12:15 PM EDT, 06/11/2025 (MT Newswires) -- The Toronto Stock Exchange is up 60 points at midday with technology (+1.6%) and healthcare (+1%) leading gains. Energy, up 0.6%, is the third biggest gainer.
Miners, down 1.4% is the biggest decliner.
BMO Economics in its morning note said equity markets were pointing to a steady open this morning despite the U.S. and China reportedly agreeing to de-escalate the trade war, at least removing export controls (e.g., China's rare-earth minerals) that had been on since their meeting in early-June. BMO said it appears markets are already beyond this and looking forward to further easing of trade tensions, with the S&P 500 within 2% of a record high, and the TSX already bouncing around those levels.

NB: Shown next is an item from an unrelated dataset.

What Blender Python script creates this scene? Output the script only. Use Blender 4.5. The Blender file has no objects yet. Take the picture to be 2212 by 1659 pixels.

Rosenberg Research published a note entitled 'Trump Likely to Concede to Chinese Pressure on Export Controls' in which it said the U.S. President's willingness to deal on national security related export controls is "a bullish pressure", but could have major geopolitical implications over the next decade. In an 'Executive Summary' the research said: "The biggest news of the week is the outline of a possible Trump-Xi deal, trading rolled-back export controls for rare earth goods. This would be a short-term boost to oil and equities, but would be a major strategic win for China's hardball negotiating strategy. Oil has jumped up the last few weeks on both trade optimism and geopolitical risk concerns. Meanwhile, Republican Senators remain deeply divided."
In terms of market focus today, CIBC on U.S. CPI for May noted that despite elevated tariffs, there were no major signs of sticker prices rising with inflation coming in soft in May. Core CPI rose by 0.13% in the month, below expectations of a 0.3% gain, and the three-month annualized core CPI fell four ticks to 1.7%. Headline inflation also increased by 0.1%, also a tick below forecasters' predictions. In year-over-year terms, headline and core came in at 2.4% and 2.8% respectively.
CIBC said: "Today's data could indicate that US businesses and their counterparts could have been trying to manage the early stages of the trade war by eating the tariffs in the hope that cooler heads would prevail. But with the US-China framework agreement and the federal appeals decision mean that the current tariff will last at least through most of the summer. If that ends up being the permanent state of affairs for US trade policy, softer inflation reports like today won't be norm and in that scenario, we would expect core prices to rise by 1% over time and the level of GDP to be permanently dented by 0.5% from tariffs and uncertainty. Those forces will keep the Fed on the sidelines until December."
In stocks, Dollarama ( DLMAF ), which earlier Wednesday reported a strong first-quarter beat, has jumped 10% higher, to a fresh high of $193.08, and is the second most actively traded stock on the exchange. Dollarama ( DLMAF ) touched an intra-day high of $196.46, a record high.